En la Constitución también se prohíbe a los sindicatos participar en actividades político-partidistas y a los trabajadores (no a los sindicatos) se les reconoce el derecho de huelga, que puede ejercitarse únicamente en la forma que preceptúe la ley de la materia (que no es el Código de Trabajo, pues este rige las relaciones entre patronos privados y sus trabajadores).

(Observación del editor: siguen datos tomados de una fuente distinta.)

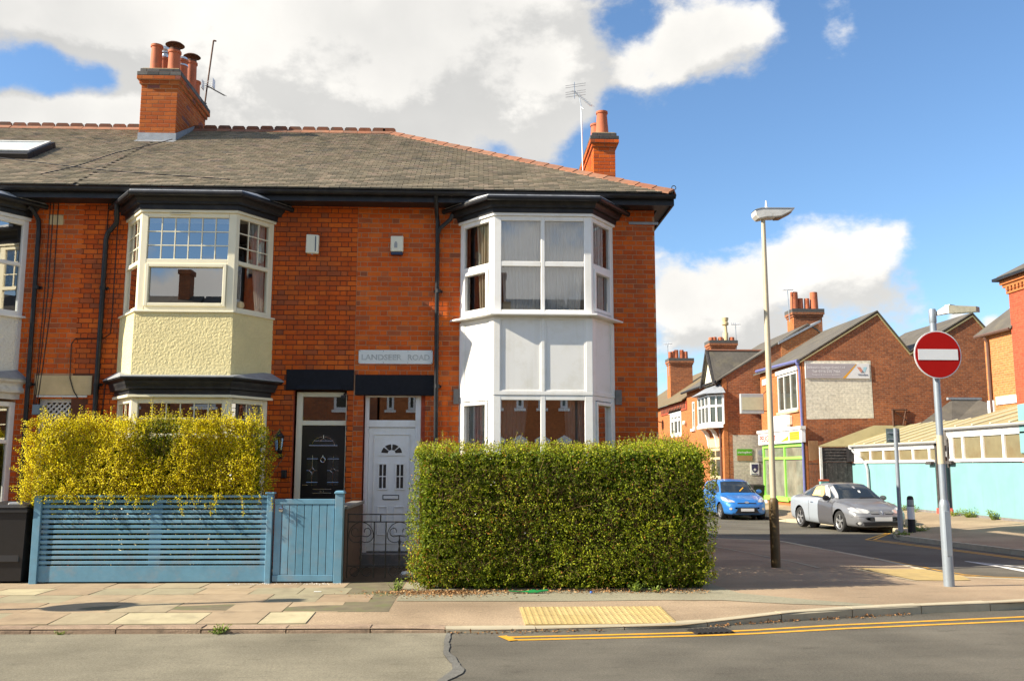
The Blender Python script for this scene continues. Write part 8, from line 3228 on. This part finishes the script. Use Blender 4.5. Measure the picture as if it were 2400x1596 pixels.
def make_car(name, label, loc, rz, st, gh, axles, wheel_r, paint, tone=None):
    """st: body stations (x, half width, z bottom, z shoulder, z deck); gh: glasshouse (x, half width at belt, half width at roof, z roof); x forward"""
    car = thing(name, label, 'car', loc, rz, 'parked cars')
    T = wm(car)
    st = np.array(st)
    gh = np.array(gh)
    xs = np.unique(np.r_[np.linspace(st[0, 0], st[-1, 0], 84), st[:, 0]])
    NS = 22
    ring = []
    for x in xs:
        hw, zb, zs, zd = [np.interp(x, st[:, 0], st[:, k]) for k in (1, 2, 3, 4)]
        if gh[0, 0] <= x <= gh[-1, 0]:
            gb, gr_, zr = [np.interp(x, gh[:, 0], gh[:, k]) for k in (1, 2, 3)]
        else:
            gb, gr_, zr = hw * 0.86, hw * 0.72, zd
        zr = max(zr, zd)
        gb = min(gb, hw * 0.93)
        k = min(max((zr - zd) / 0.25, 0), 1)
        gr_ = gr_ * k + hw * 0.74 * (1 - k)
        sec = [(0, zb), (hw * 0.80, zb), (hw * 0.965, zb + 0.05), (hw, zb + 0.24), (hw, (zb + zs) / 2 + 0.08), (hw * 0.985, zs - 0.06), (gb + (hw - gb) * 0.35, zs + 0.005),
               (gb, max(zs + 0.02, min(zd, zs + 0.03))), ((gb + gr_) / 2 + 0.015, (zs + 0.02 + zr) / 2), (gr_, zr - 0.05), (gr_ * 0.75, zr - 0.008), (0, zr + 0.006)]
        ring.append(catmull(sec, NS))
    bm = bmesh.new()
    V = {}
    nx = len(xs)
    for i, x in enumerate(xs):
        for j in range(NS):
            y, z = ring[i][j]
            V[i, j, 1] = bm.verts.new((x, y, z))
            V[i, j, -1] = V[i, j, 1] if (j == 0 or j == NS - 1) else bm.verts.new((x, -y, z))
    for s in (1, -1):
        for i in range(nx - 1):
            for j in range(NS - 1):
                q = [V[i, j, s], V[i + 1, j, s], V[i + 1, j + 1, s], V[i, j + 1, s]]
                q = list(dict.fromkeys(q))
                if len(q) >= 3:
                    try:
                        bm.faces.new(q)
                    except ValueError:
                        pass
    for i in (0, nx - 1):
        loop = [V[i, j, 1] for j in range(NS)] + [V[i, j, -1] for j in range(NS - 2, 0, -1)]
        bm.faces.new(loop)
    bmesh.ops.recalc_face_normals(bm, faces=bm.faces)
    bvh = BVHTree.FromBMesh(bm)
    # wheel arches
    ra = wheel_r + 0.055
    dele = []
    for f in bm.faces:
        c = f.calc_center_median()
        for ax in axles:
            if abs(c.y) > 0.35 and (c.x - ax) ** 2 + (c.z - wheel_r) ** 2 < ra * ra and c.z < wheel_r + ra:
                dele.append(f)
                break
    bmesh.ops.delete(bm, geom=dele, context='FACES')
    for v in bm.verts:
        for ax in axles:
            d = Vector((v.co.x - ax, v.co.z - wheel_r))
            if abs(v.co.y) > 0.35 and v.is_boundary and d.length < ra * 1.35 and d.length > 1e-3:
                d = d.normalized() * ra
                v.co.x, v.co.z = ax + d.x, wheel_r + d.y
    me = bpy.data.meshes.new('body')
    bm.to_mesh(me)
    bm.free()
    me.polygons.foreach_set('use_smooth', [True] * len(me.polygons))
    me.materials.append(paint)
    if tone:
        for m_, _ in tone:
            me.materials.append(m_)
        for p in me.polygons:
            c = p.center
            for k, (_, fn) in enumerate(tone):
                if fn(c):
                    p.material_index = k + 1
    body = bpy.data.objects.new('body', me)
    C.objects.link(body)
    body.parent = car
    WM[body] = wm(car)
    body['_T'] = 0
    del body['_T']

    def patch(nm, poly, axis, m_, off=0.006, parent=None, sub=3, sgn=1, thick=0.0):
        """polygon drawn in the front (y,z), side (x,z) or top (x,y) view, laid on the body"""
        b2 = bmesh.new()
        vs_ = [b2.verts.new((p[0], p[1], 0)) for p in poly]
        b2.faces.new(vs_)
        bmesh.ops.triangulate(b2, faces=b2.faces)
        for _ in range(sub):
            bmesh.ops.subdivide_edges(b2, edges=[e for e in b2.edges if e.calc_length() > 0.07], cuts=1, use_grid_fill=True)
            bmesh.ops.triangulate(b2, faces=b2.faces)
        for v in b2.verts:
            a, b = v.co.x, v.co.y
            if axis == 'f':
                o_, d_ = Vector((4, a, b)), Vector((-1, 0, 0))
            elif axis == 'r':
                o_, d_ = Vector((-4, a, b)), Vector((1, 0, 0))
            elif axis == 's':
                o_, d_ = Vector((a, 3 * sgn, b)), Vector((0, -sgn, 0))
            else:
                o_, d_ = Vector((a, b, 4)), Vector((0, 0, -1))
            h, n_, _, _ = bvh.ray_cast(o_, d_)
            if h is None:
                h, n_, _, _ = bvh.find_nearest(Vector((st[-1, 0] if axis == 'f' else a, a if axis == 'f' else sgn * 0.8, b)))
            if n_.dot(d_) > 0:
                n_ = -n_
            v.co = h + n_ * off
        bmesh.ops.recalc_face_normals(b2, faces=b2.faces)
        m2 = bpy.data.meshes.new(nm)
        b2.to_mesh(m2)
        b2.free()
        m2.polygons.foreach_set('use_smooth', [True] * len(m2.polygons))
        m2.materials.append(m_)
        o = bpy.data.objects.new(nm, m2)
        C.objects.link(o)
        o.parent = parent or car
        WM[o] = wm(car)
        return o

    mb = MB()
    mb.box(st[0, 0] + 0.25, st[-1, 0] - 0.3, -0.62, 0.62, 0.17, 0.55, T=T)
    mb.build('underbody', M['plastic'], car)
    wheels = []
    for ax in axles:
        for s in (1, -1):
            hw = np.interp(ax, st[:, 0], st[:, 1])
            yw = s * (hw - 0.115)
            W = Matrix.Translation((ax, yw, wheel_r)) @ Matrix.Rotation(-s * pi / 2, 4, 'X')

            def tr(mb):
                mb.v = [tuple(T @ W @ Vector(p)) for p in mb.v]
            mb = MB()
            mb.lathe([(wheel_r * 0.66, -0.10), (wheel_r * 0.93, -0.105), (wheel_r, -0.07), (wheel_r, 0.07), (wheel_r * 0.93, 0.105), (wheel_r * 0.66, 0.10)], (0, 0, 0), 28, cap=False)
            tr(mb)
            ty = mb.build('wheel', M['rubber'], car, smooth=True)
            mb = MB()
            mb.lathe([(wheel_r * 0.67, 0.095), (wheel_r * 0.62, 0.085), (wheel_r * 0.60, 0.02)], (0, 0, 0), 28, cap=False)
            mb.lathe([(wheel_r * 0.12, 0.06), (wheel_r * 0.16, 0.085), (0.0, 0.092)], (0, 0, 0), 12)
            for k in range(5):
                a = 2 * pi * k / 5 + 0.3
                for da in (-0.11, 0.11):
                    ca, sa = cos(a + da), sin(a + da)
                    mb.prism([(0.035 * ca - 0.016 * sa, 0.035 * sa + 0.016 * ca, 0.06), (wheel_r * 0.63 * ca - 0.020 * sa, wheel_r * 0.63 * sa + 0.020 * ca, 0.07),
                              (wheel_r * 0.63 * ca + 0.020 * sa, wheel_r * 0.63 * sa - 0.020 * ca, 0.07), (0.035 * ca + 0.016 * sa, 0.035 * sa - 0.016 * ca, 0.06)], (0, 0, 0.018))
            tr(mb)
            mb.build('rim', M['alum'], ty)
            mb = MB()
            mb.lathe([(0.0, 0.0), (wheel_r * 0.60, 0.0)], (0, 0, 0), 24, cap=False)
            tr(mb)
            mb.build('brake_disc', M['plastic'], ty)
            wheels.append(ty)
    # inner arches so that nothing shows through
    for ax in axles:
        for s in (1, -1):
            mb = MB()
            n = 12
            for k in range(n):
                a0, a1 = pi * k / n - 0.2, pi * (k + 1) / n - 0.2 + (0.4 / n if k == n - 1 else 0)
                q = []
                for a, y in ((a0, 0.45), (a1, 0.45), (a1, 0.80), (a0, 0.80)):
                    q.append(T @ Vector((ax + ra * 1.01 * cos(a), s * y * np.interp(ax, st[:, 0], st[:, 1]) / 0.86, wheel_r + ra * 1.01 * sin(a))))
                mb.face(q)
            mb.face([T @ Vector((ax + ra * cos(a), s * 0.45, wheel_r + ra * sin(a))) for a in [2 * pi * k / 16 for k in range(16)]])
            mb.build('wheel_arch_liner', M['plastic'], car)
    return car, body, patch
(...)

El panorama actual es desolador (menos para los dirigentes sindicales). Prácticamente nada ocurre de acuerdo con la LSC. A las filas de las administraciones públicas no se ingresa por concursos públicos por oposición, sino por enchufes con algún sindicato, pagando, según se dice, sumas significativas de dinero. Las promociones y ascensos, tampoco se rigen por la LSC ni se gestionan ante la Oficina Nacional del Servicio CIVIL (ONSEC) y los funcionarios que hacen cabeza en unidades, direcciones generales, ministerios, etc., se ven obligados a reinstalar a quienes remueven de sus cargos por jueces de trabajo (violando, también en esto, la Constitución). En ese ambiente la carrera de funcionario público ya casi no existe y los paliativos, como los “renglones 029”, etcétera, más bien se constituyen en el reconocimiento de la derrota.

Tengo para mí que, en las más importantes escuelas de gobierno del mundo, ya no se insiste en colocar a las administraciones públicas en la “misión imposible” de administrar un órganos o entidades estatales “de naturaleza empresarial”. Pero eso no significa, ni mucho menos, que se haya renunciado a que, las muchas cosas que sí son de la competencia de los órganos estatales, las gestionen eficientemente. El éxito de todo gobierno depende de eso. ¿Hay salida de esta situación? ¿Se conseguirá algún día que vuelva a haber administraciones públicas apartidistas, profesionales y de carrera? Eso depende de que la Constitución se interprete y aplique rectamente.

Eduardo Mayora Alvarado

Ciudad de Guatemala, 13 de marzo de 2024.